Recorrer a pie una ciudad me parece una de las mejores cosas que podemos hacer. Por el contrario, atravesar una ciudad a la carrera se me antoja una excentricidad que no sé por qué se ha puesto de moda. Se supone que es un acto deportivo y cívico, pero a veces hay quien lo paga con la vida, como el desdichado corredor francés que reventó en la reciente maratón de Barcelona: el hombre se vino para aquí a echar una carrerita y volverá a su país en una caja de pino, demostrando que no todo el mundo vale para esta clase de desahogos y que tal vez habría que afinar un poco a la hora de seleccionar a los participantes. De ahí podríamos pasar a reflexiones modelo meme sobre los peligros del deporte y la bondad de las drogas y el alcohol, como demuestra la longevidad de los Rolling Stones, pero no hace falta y me alejaría de mi principal interés a la hora de redactar esta columna: apuntar lo intempestivo que resulta organizar carreras urbanas: las calles de la ciudad están para recorrerlas paseando, no corriendo como si te persiguiera tu sastre, al que le debes los tres últimos trajes.

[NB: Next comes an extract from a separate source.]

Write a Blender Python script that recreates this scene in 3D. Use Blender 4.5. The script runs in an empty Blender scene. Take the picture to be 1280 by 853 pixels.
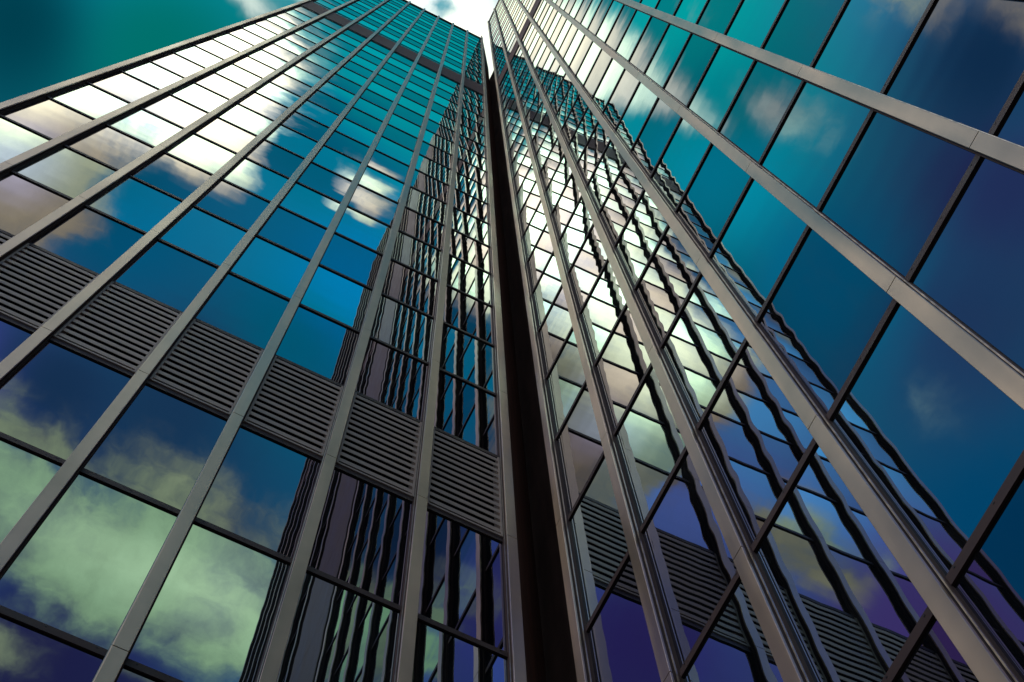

La cosa es de origen extranjero y se basa en la sacralización del deporte como algo que todo lo cura (hasta en First Dates se valora que tu posible pareja haga algún deporte; si no es así, da la impresión de que hay algo que no funciona contigo). Yo esperaba que cuando se puso de moda correr en solitario por la ciudad, se impusiera el casticismo y los corredores fuesen tomados a chufla por la ciudadanía, que les dedicaría comentarios como: “¿A dónde vas, chalao?”. Pero, aunque se diera algún caso de resistencia castiza al jogging urbano, la gente, en general, se lo tomó como algo que había llegado para quedarse y que, además, nos hacía sentir más europeos, más modernos, más americanos, más progresistas… Luego llegaron las maratones, inspiradas en la de Nueva York, que siempre me recuerda un episodio de Seinfeld en el que Jerry y sus amigos están encerrados en casa para no ser arrollados por la masa veloz de corredores y haciendo comentarios sarcásticos sobre éstos, a los que consideran unos pobres de espíritu (menos el compadre de Jerry, George Costanza, que asoma a la ventana para gritar: “¡Todos sois campeones!”, en una nueva muestra de su habitual buenismo tontorrón).
La muerte del ciudadano francés en Barcelona es una triste desgracia, pero no es la única pega que puede ponérsele a las malditas maratones. Pensemos en los cortes de calles para que los sagrados corredores puedan dar rienda suelta a su insania deportiva, jorobando a todos los que deben desplazarse en coche o en autobús a algún punto de la ciudad. Me pregunto por qué una actividad tan particular como echar a correr por Barcelona debe sacralizarse de tal manera que todo lo que la moleste o interfiera debe ser eliminado.
Me temo que todo empezó con Pasqual Maragall y su beatificación de la bicicleta, a la que siguieron todo tipo de seudo transportes (patines, patinetes etc.) que solo han contribuido a amargarle la vida al peatón, un ser en el que no parece pensar nadie a la hora de organizar una ciudad (como no sea para crear super illes que incrementan el precio de los alquileres y de la compra de apartamentos en la nueva zona peatonal). Llámenme reaccionario, pero yo circulaba más a gusto cuando en mi ciudad solo había peatones y conductores. Los primeros íbamos por la acera; los segundos, por la calzada. ¡Y a nadie se le ocurría invadir el espacio ajeno! Ahora te puedes encontrar por la acera a ciclistas, patinadores o conductores de patinetes eléctricos, cuando solo sería admisible la presencia de sillas de ruedas.
No sé si tenemos una idea clara de lo que es el progreso. Se supone que las maratones urbanas forman parte de ese progreso, pero, qué quieren que les diga, a mí me parecen una idea de bombero cuya necesidad deberíamos replantearnos. Para evitar muertes imprevistas y para que a los habitantes de esta bendita ciudad nos dejen pasear en paz.